The interview with Fojtik

[16]      As noted in paragraph [11] above, no devolution minute relating to the interview with Fojtik was lodged on the appellant’s behalf in the sheriff court.  In our view therefore the appellant has no convertible devolution issue in relation to that matter.  In any event, the reasoning set out in paragraph [14 ] above (no reference to convention arguments during the appeal) applies equally to the interview with Fojtik.

 

The question of a reasoned judgment

[17]      The final ground upon which leave to appeal to the Supreme Court is sought is this court’s alleged failure to give a reasoned judgment.  We refer to the principles in the Crown’s written argument, summarised in paragraph [8] above.  The appellant’s criticism focuses on paragraph 33 of this court’s opinion, but that approach fails to take into account the opinion as a whole, read together with the sheriff’s reasons as explained in his report.  In the opinion, the appeal court examined and addressed the arguments put forward, and gave a reasoned decision which, we consider, met the requirements of article 6 of the ECHR and cannot be said to have left the appellant in any real doubt as to the reasons why his appeal did not succeed.  In our view, it is not seriously arguable that the appellant did not receive a reasoned judgment.  Nor does it appear to us that any issue arises of sufficient importance as to justify a hearing of this appeal by the Supreme Court.

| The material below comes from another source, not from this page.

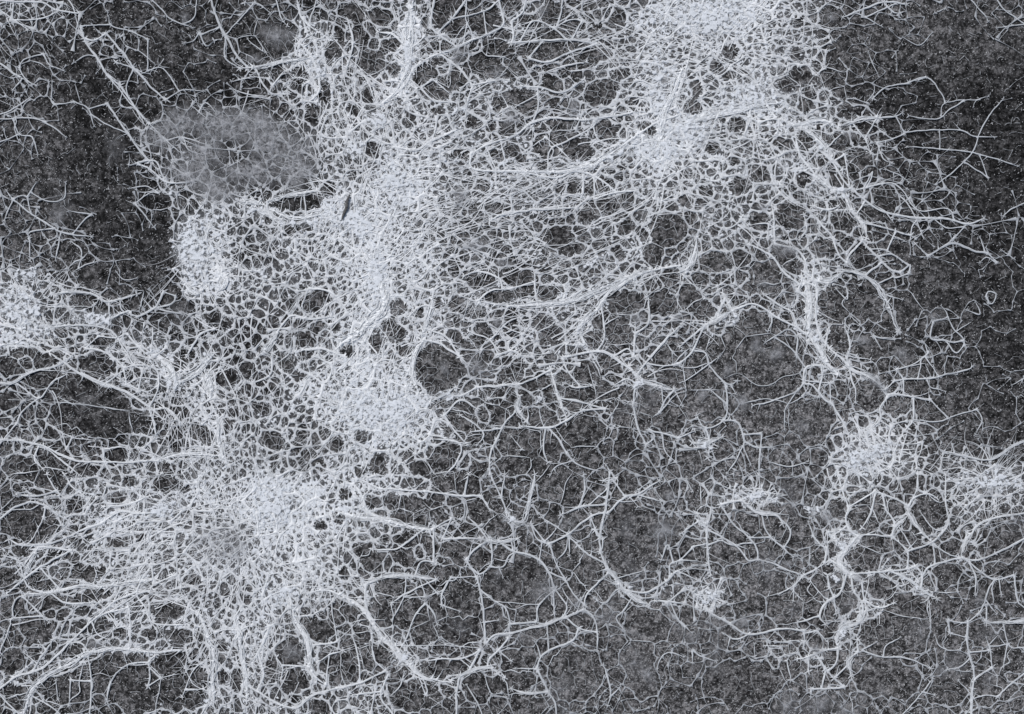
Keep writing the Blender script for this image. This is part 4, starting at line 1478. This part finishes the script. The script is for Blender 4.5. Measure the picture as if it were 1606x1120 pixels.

[18]      In all the circumstances, we are not persuaded that any seriously arguable compatibility issues arise or, in any event, that there is a compatibility issue of sufficient importance to justify a hearing by the Supreme Court.  Nor are we able to identify anything in the application which raises an issue of general importance.  It would not, we consider, be appropriate for this court to grant leave to appeal to the Supreme Court.